Sollte Familienarbeit wie ein Erwerbseinkommen behandelt werden?

Die Arbeit in der Familie kann nicht hoch genug geschätzt werden. Und da ist es mir auch wichtig, die Leistung, die immer noch sehr oft von Frauen übernommen wird, vor den Vorhang zu holen. Von der Kinderbetreuung bis zur Pflege. Eine partnerschaftliche Aufteilung ist da ganz entscheidend.

Gewalt gegen Frauen ist fast alltäglich – sind die Männer unbelehrbar? Und welche Maßnahmen wollen Sie setzen?

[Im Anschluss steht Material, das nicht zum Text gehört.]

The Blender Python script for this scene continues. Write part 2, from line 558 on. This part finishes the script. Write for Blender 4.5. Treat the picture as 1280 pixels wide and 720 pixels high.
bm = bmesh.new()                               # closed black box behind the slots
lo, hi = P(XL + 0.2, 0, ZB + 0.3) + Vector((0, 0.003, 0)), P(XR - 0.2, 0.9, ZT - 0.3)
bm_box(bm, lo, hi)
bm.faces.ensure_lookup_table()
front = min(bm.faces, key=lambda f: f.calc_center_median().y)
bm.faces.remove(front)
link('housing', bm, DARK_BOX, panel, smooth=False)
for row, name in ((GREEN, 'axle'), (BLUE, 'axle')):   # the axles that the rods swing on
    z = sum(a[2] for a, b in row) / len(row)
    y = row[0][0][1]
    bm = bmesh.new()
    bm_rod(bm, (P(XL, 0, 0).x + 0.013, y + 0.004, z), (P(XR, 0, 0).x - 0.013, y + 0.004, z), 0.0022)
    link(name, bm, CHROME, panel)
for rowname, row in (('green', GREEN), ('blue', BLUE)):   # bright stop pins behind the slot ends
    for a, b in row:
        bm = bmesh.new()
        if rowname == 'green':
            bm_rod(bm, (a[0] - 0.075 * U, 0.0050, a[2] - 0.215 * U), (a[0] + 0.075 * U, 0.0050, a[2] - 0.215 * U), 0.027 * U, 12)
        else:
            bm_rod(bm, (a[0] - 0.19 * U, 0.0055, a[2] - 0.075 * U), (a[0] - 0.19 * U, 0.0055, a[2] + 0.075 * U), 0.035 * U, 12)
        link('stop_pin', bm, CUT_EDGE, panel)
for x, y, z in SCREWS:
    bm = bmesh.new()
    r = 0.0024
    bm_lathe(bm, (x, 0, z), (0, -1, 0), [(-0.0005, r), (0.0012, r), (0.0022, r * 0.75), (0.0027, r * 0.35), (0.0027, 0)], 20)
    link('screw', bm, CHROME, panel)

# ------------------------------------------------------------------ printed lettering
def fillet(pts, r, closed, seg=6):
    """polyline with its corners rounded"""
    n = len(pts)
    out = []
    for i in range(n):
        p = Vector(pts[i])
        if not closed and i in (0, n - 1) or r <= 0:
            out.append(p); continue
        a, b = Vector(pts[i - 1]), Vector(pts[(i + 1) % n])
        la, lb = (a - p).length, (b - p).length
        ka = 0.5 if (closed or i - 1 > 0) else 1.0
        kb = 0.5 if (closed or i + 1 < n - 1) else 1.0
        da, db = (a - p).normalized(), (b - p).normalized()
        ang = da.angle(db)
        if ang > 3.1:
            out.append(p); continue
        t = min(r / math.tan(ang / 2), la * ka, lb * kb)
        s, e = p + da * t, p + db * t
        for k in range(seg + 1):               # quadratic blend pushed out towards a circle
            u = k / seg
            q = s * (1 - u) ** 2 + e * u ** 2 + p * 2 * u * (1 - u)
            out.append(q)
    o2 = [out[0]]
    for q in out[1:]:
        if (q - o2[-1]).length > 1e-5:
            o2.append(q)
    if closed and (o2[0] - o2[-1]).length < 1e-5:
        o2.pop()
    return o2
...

Gewalt gegen Frauen ist leider ein wirkliches Problem. Mir ist der Schutz von Frauen vor Gewalt deshalb ein wichtiges Anliegen. Wir werden alles tun, damit es da zu Verbesserungen kommt — das hat für mich oberste Priorität.

Wie sehr schlägt Ihr Herz noch für Oberösterreich?

Oberösterreich ist meine Heimat, ich habe dort meine Familie und viele Freunde und bin so oft wie möglich zu Hause.